I've tried reformatting the main drive using Disk Utility and then re-installing the OS from recovery mode, which from past experience loads the lowest OS the machine shipped with (for the 2018 MBP that is 10.13.6). But for some reason when I do this it keeps loading macOS Mojave 10.14.
So I've gone for another solution: I've created a USB installer of macOS High Sierra 10.13, wiped the MacBook Pro drive again, gone to the Startup Security Utility, and set medium security and allowed boot from external drive. I then restart the computer holding the Option key and booted using the USB installer.
After a loading screen, I keep getting a Install macOS Mojave menu. Any ideas why this would be, and why it's not letting me install macOS High Sierra 10.13?
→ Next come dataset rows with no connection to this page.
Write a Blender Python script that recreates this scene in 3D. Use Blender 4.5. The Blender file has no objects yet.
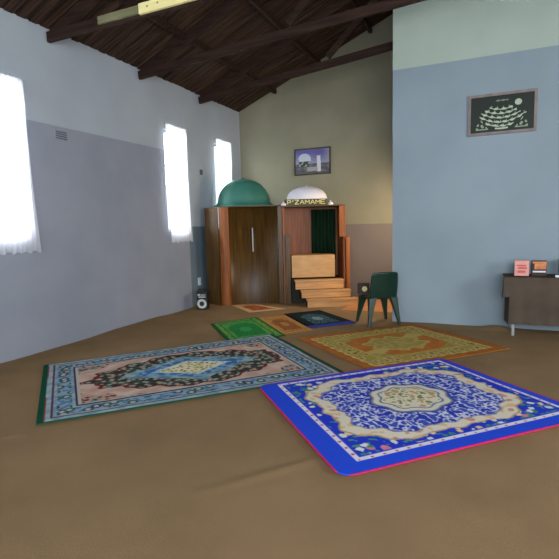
import bpy, bmesh, math, random
from mathutils import Vector, Matrix, noise
random.seed(4)
C = bpy.context.scene.collection
PI = math.pi

# ------------------------------------------------------------------ helpers
def lin(c):
    return tuple(((x/255.0)/12.92 if x/255.0 <= .04045 else ((x/255.0+.055)/1.055)**2.4) for x in c)

def tag(o, label=None, cat=None, group=None, kind=None):
    if label: o['label'] = label
    if cat: o['category'] = cat
    if group: o['group'] = group
    if kind: o['kind'] = kind
    return o

def thing(name, label, cat, loc=(0, 0, 0), rz=0, group=None):
    o = bpy.data.objects.new(name, None); C.objects.link(o)
    o.empty_display_size = .1
    o.location = loc; o.rotation_euler = (0, 0, rz)
    return tag(o, label, cat, group)

def obj(name, bm, mats, parent=None, smooth=False, bevel=0):
    me = bpy.data.meshes.new(name)
    bmesh.ops.recalc_face_normals(bm, faces=bm.faces)
    bm.to_mesh(me); bm.free()
    for m in (mats if isinstance(mats, (list, tuple)) else [mats]):
        me.materials.append(m)
    if smooth:
        for p in me.polygons: p.use_smooth = True
    o = bpy.data.objects.new(name, me); C.objects.link(o)
    if parent: o.parent = parent
    if bevel:
        b = o.modifiers.new('bevel', 'BEVEL'); b.width = bevel; b.segments = 2; b.limit_method = 'ANGLE'
        b.angle_limit = .6
    return o

def copy_tree(o, parent=None):
    c = o.copy(); C.objects.link(c)
    if parent: c.parent = parent
    for ch in list(o.children): copy_tree(ch, c)
    return c

def hexa(bm, pts, mi=0):
    """8 points: bottom loop then top loop"""
    v = [bm.verts.new(p) for p in pts]
    for q in ((0, 3, 2, 1), (4, 5, 6, 7), (0, 1, 5, 4), (1, 2, 6, 5), (2, 3, 7, 6), (3, 0, 4, 7)):
        f = bm.faces.new([v[i] for i in q]); f.material_index = mi

def box(bm, x0, x1, y0, y1, z0, z1, mi=0):
    hexa(bm, [(x0, y0, z0), (x1, y0, z0), (x1, y1, z0), (x0, y1, z0),
              (x0, y0, z1), (x1, y0, z1), (x1, y1, z1), (x0, y1, z1)], mi)

def bar(bm, a, b, wid, hei, side=Vector((0, 1, 0))):
    """rectangular timber from a to b; wid along side, hei along the third axis"""
    a = Vector(a); b = Vector(b); d = (b-a).normalized(); s = side.normalized(); t = d.cross(s).normalized()
    P = []
    for p in (a, b):
        for i, j in ((-1, -1), (1, -1), (1, 1), (-1, 1)):
            P.append(p + s*(i*wid/2) + t*(j*hei/2))
    hexa(bm, P)

def tube(bm, pts, rad, n=12):
    pts = [Vector(p) for p in pts]; rings = []
    rs = rad if isinstance(rad, (list, tuple)) else [rad]*len(pts)
    for i, p in enumerate(pts):
        d = (pts[min(i+1, len(pts)-1)] - pts[max(i-1, 0)]).normalized()
        s = d.cross(Vector((0, 0, 1)))
        if s.length < .05: s = d.cross(Vector((0, 1, 0)))
        s.normalize(); t = d.cross(s)
        rings.append([bm.verts.new(p + (s*math.cos(k*2*PI/n) + t*math.sin(k*2*PI/n))*rs[i]) for k in range(n)])
    for a, b in zip(rings, rings[1:]):
        for k in range(n): bm.faces.new((a[k], a[(k+1) % n], b[(k+1) % n], b[k]))
    bm.faces.new(rings[0][::-1]); bm.faces.new(rings[-1])

def lathe(bm, prof, n=48, centre=(0, 0, 0), cap=True):
    cx, cy, cz = centre; rings = []
    for r, z in prof:
        if r < 1e-5: rings.append([bm.verts.new((cx, cy, cz+z))])
        else: rings.append([bm.verts.new((cx+r*math.cos(k*2*PI/n), cy+r*math.sin(k*2*PI/n), cz+z)) for k in range(n)])
    for a, b in zip(rings, rings[1:]):
        for k in range(n):
            k2 = (k+1) % n
            if len(a) == 1 and len(b) == 1: continue
            if len(a) == 1: bm.faces.new((a[0], b[k2], b[k]))
            elif len(b) == 1: bm.faces.new((a[k], a[k2], b[0]))
            else: bm.faces.new((a[k], a[k2], b[k2], b[k]))
    if cap and len(rings[0]) > 1: bm.faces.new(rings[0][::-1])
    if cap and len(rings[-1]) > 1: bm.faces.new(rings[-1])

# ------------------------------------------------------------------ materials
def base_mat(name, rough=.8, spec=.3):
    m = bpy.data.materials.new(name); m.use_nodes = True
    nt = m.node_tree; b = nt.nodes['Principled BSDF']
    b.inputs['Roughness'].default_value = rough
    b.inputs['Specular IOR Level'].default_value = spec
    return m, nt, b

def mottled(name, c1, c2, scale=8, rough=.85, spec=.25, stretch=(1, 1, 1), bump=0, bscale=60, detail=4, lo=.35, hi=.65):
    m, nt, b = base_mat(name, rough, spec); N = nt.nodes; L = nt.links
    tc = N.new('ShaderNodeTexCoord'); mp = N.new('ShaderNodeMapping'); mp.inputs['Scale'].default_value = stretch
    L.new(tc.outputs['Object'], mp.inputs['Vector'])
    nz = N.new('ShaderNodeTexNoise'); nz.inputs['Scale'].default_value = scale; nz.inputs['Detail'].default_value = detail
    L.new(mp.outputs['Vector'], nz.inputs['Vector'])
    cr = N.new('ShaderNodeValToRGB'); cr.color_ramp.elements[0].position = lo; cr.color_ramp.elements[1].position = hi
    cr.color_ramp.elements[0].color = lin(c1)+(1,); cr.color_ramp.elements[1].color = lin(c2)+(1,)
    L.new(nz.outputs['Fac'], cr.inputs['Fac']); L.new(cr.outputs['Color'], b.inputs['Base Color'])
    if bump:
        n2 = N.new('ShaderNodeTexNoise'); n2.inputs['Scale'].default_value = bscale; n2.inputs['Detail'].default_value = 3
        L.new(mp.outputs['Vector'], n2.inputs['Vector'])
        bp = N.new('ShaderNodeBump'); bp.inputs['Strength'].default_value = bump; bp.inputs['Distance'].default_value = .01
        L.new(n2.outputs['Fac'], bp.inputs['Height']); L.new(bp.outputs['Normal'], b.inputs['Normal'])
    return m

def woven(name, rough=.95, spec=.1, bump=.35):
    """cloth whose dyed pattern is in the mesh colour attribute, with a pile bump"""
    m, nt, b = base_mat(name, rough, spec); N = nt.nodes; L = nt.links
    at = N.new('ShaderNodeVertexColor'); at.layer_name = 'dye'
    tc = N.new('ShaderNodeTexCoord'); nz = N.new('ShaderNodeTexNoise'); nz.inputs['Scale'].default_value = 260
    L.new(tc.outputs['Object'], nz.inputs['Vector'])
    mx = N.new('ShaderNodeMixRGB'); mx.blend_type = 'MULTIPLY'; mx.inputs['Fac'].default_value = .12
    L.new(at.outputs['Color'], mx.inputs['Color1']); L.new(nz.outputs['Fac'], mx.inputs['Color2'])
    L.new(mx.outputs['Color'], b.inputs['Base Color'])
    if bump:
        bp = N.new('ShaderNodeBump'); bp.inputs['Strength'].default_value = bump; bp.inputs['Distance'].default_value = .004
        L.new(nz.outputs['Fac'], bp.inputs['Height']); L.new(bp.outputs['Normal'], b.inputs['Normal'])
    return m

M_wall_upper = mottled('pale_grey_paint', (166, 174, 182), (174, 182, 189), 1.2, .8)
M_dado_left = mottled('lilac_blue_paint', (140, 146, 158), (150, 155, 166), 1.2, .6, .35)
M_dado_shaded = mottled('shaded_teal_dado', (96, 113, 124), (104, 121, 131), 1.2, .6, .35)  # dado towards the far corner, its shade mixed into the colour
M_back_upper = mottled('beige_paint', (130, 127, 106), (140, 136, 114), 1.2, .8)
M_back_dado = mottled('warm_grey_paint', (112, 104, 98), (120, 111, 104), 1.2, .7)
M_blue = mottled('sky_blue_paint', (132, 147, 155), (140, 155, 163), 1.0, .6, .3)
M_pale = mottled('pale_green_paint', (164, 178, 165), (173, 187, 173), 1.0, .8)
M_carpet = mottled('brown_carpet', (136, 111, 80), (148, 121, 88), 1.6, 1.0, .05, bump=.5, bscale=220, detail=8)
M_vinyl = mottled('tan_vinyl', (176, 118, 74), (192, 132, 84), 3, .55, .3)
M_roof = mottled('dark_roof_board', (36, 25, 18), (78, 56, 43), 3.5, .75, .2, stretch=(.35, 7, .35), bump=.4, bscale=20, detail=8)
M_beam = mottled('dark_beam_timber', (38, 25, 20), (60, 40, 31), 4, .7, .2, stretch=(.4, 6, 6), detail=6)
M_beam_grey = mottled('weathered_beam_timber', (108, 108, 78), (132, 130, 96), 4, .8, .2, stretch=(.4, 6, 6))
M_beam_pale = mottled('new_pine_timber', (236, 222, 148), (248, 236, 170), 3, .7, .2, stretch=(.4, 8, 8))
M_knot = mottled('knot', (150, 120, 66), (160, 130, 70), 9)
M_veneer = mottled('dark_brown_veneer', (64, 44, 16), (88, 62, 26), 3.2, .36, .3, stretch=(9, 9, .5), detail=8)
M_red = mottled('red_brown_veneer', (118, 66, 30), (150, 88, 44), 3, .4, .25, stretch=(8, 8, .5), detail=8)
M_tan = mottled('tan_plywood', (180, 138, 88), (196, 152, 98), 2.6, .45, .35, stretch=(2, 2, 6), detail=5)
M_pine = mottled('stair_pine', (186, 132, 78), (212, 158, 98), 2.6, .4, .4, stretch=(1, 1, 9), detail=6)
M_darkin = mottled('dark_stained_side', (34, 32, 24), (48, 44, 32), 3, .7)
M_greencloth = mottled('dark_green_cloth', (18, 40, 24), (30, 56, 36), 4, .9, .1, stretch=(8, 8, .6))
M_gdome = mottled('green_dome_paint', (50, 106, 92), (60, 120, 104), 2, .45, .4)
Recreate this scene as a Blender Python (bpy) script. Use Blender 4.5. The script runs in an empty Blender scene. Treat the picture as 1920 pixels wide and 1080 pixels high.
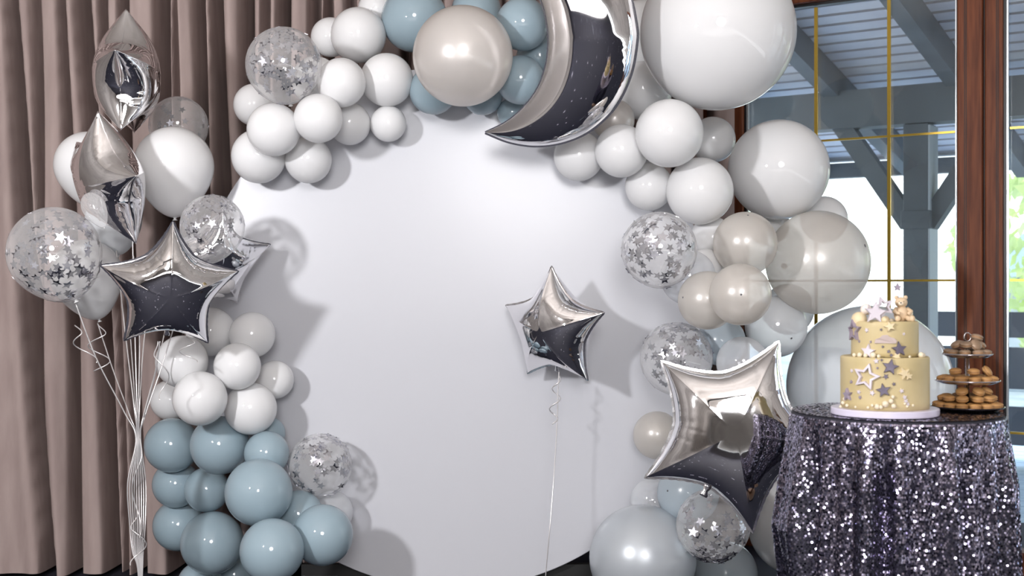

Although the 2018 MacBook Pro originally shipped with macOS High Sierra 10.13, could it be that I have a later model of 2018 MacBook Pro, that only has drivers for macOS Mojave 10.14 and later? Or do all 2018 MacBook Pros work with the same drivers?
Solution 1:
Original answer
As described in this support article, there are different ways to load macOS Recovery:
- cmd+R: Install the latest macOS that was installed on your Mac.
- alt+cmd+R: Upgrade to the latest macOS compatible with your Mac.
- shift+alt+cmd+R: Install the macOS that came with your Mac, or the closest version still available.
I suggest you try the last option and see if it lets you install macOS 10.13.
Update as per OP comments
Apparently the key combinations from my previous answer did not work for you and you receive the message "/Applications/Install macOS High Sierra.app does not appear to be a valid OS installer application.", when creating the USB installer.
It seems you face exactly the issue discussed here. The AppStore downloaded only a down-sized version of the installer image. Try the solutions offered in the answers over there. Basically you have to first download the full image / SharedSupport
folder before you can create your USB boot installer.
Solution 2:
What you have posted in your comments to your question, the download of High Sierra from the App Store is only c. 20mb. I have High Sierra on a iMac (21.5-inch, Mid 2011) and Get Info on my High Sierra download shows a size of 22,697,095 bytes (15.1 MB on disk). However, when downloading High Sierra from a iMac (21.5-inch, Late 2013) running Mojave results in Get Info returning a size of 5,233,714,192 bytes (5.24 GB). So did you even try the answer I posted in your original question?
Solution 3:
Macs can usually only go back to the version each one shipped with. So even if the model can go back to 10.13 if it was bought earlier, if yours had 10.14 factory installed, it will refuse to go back to 10.13.
However, there are ways around that.
Besides making sure that you create install media with the complete install (5-6 GB, not 20MB, as mentioned by David Anderson), you can also, if that fails, copy a whole image of a 10.13 system to your hd. Easiest if you have the working 10.13 disk attached externally and boot from it - this will also show you whether the 10.13 system will boot on your Mac at all. If it works, you may have to boot into recovery if disk utility can't copy the image directly to the internal disk.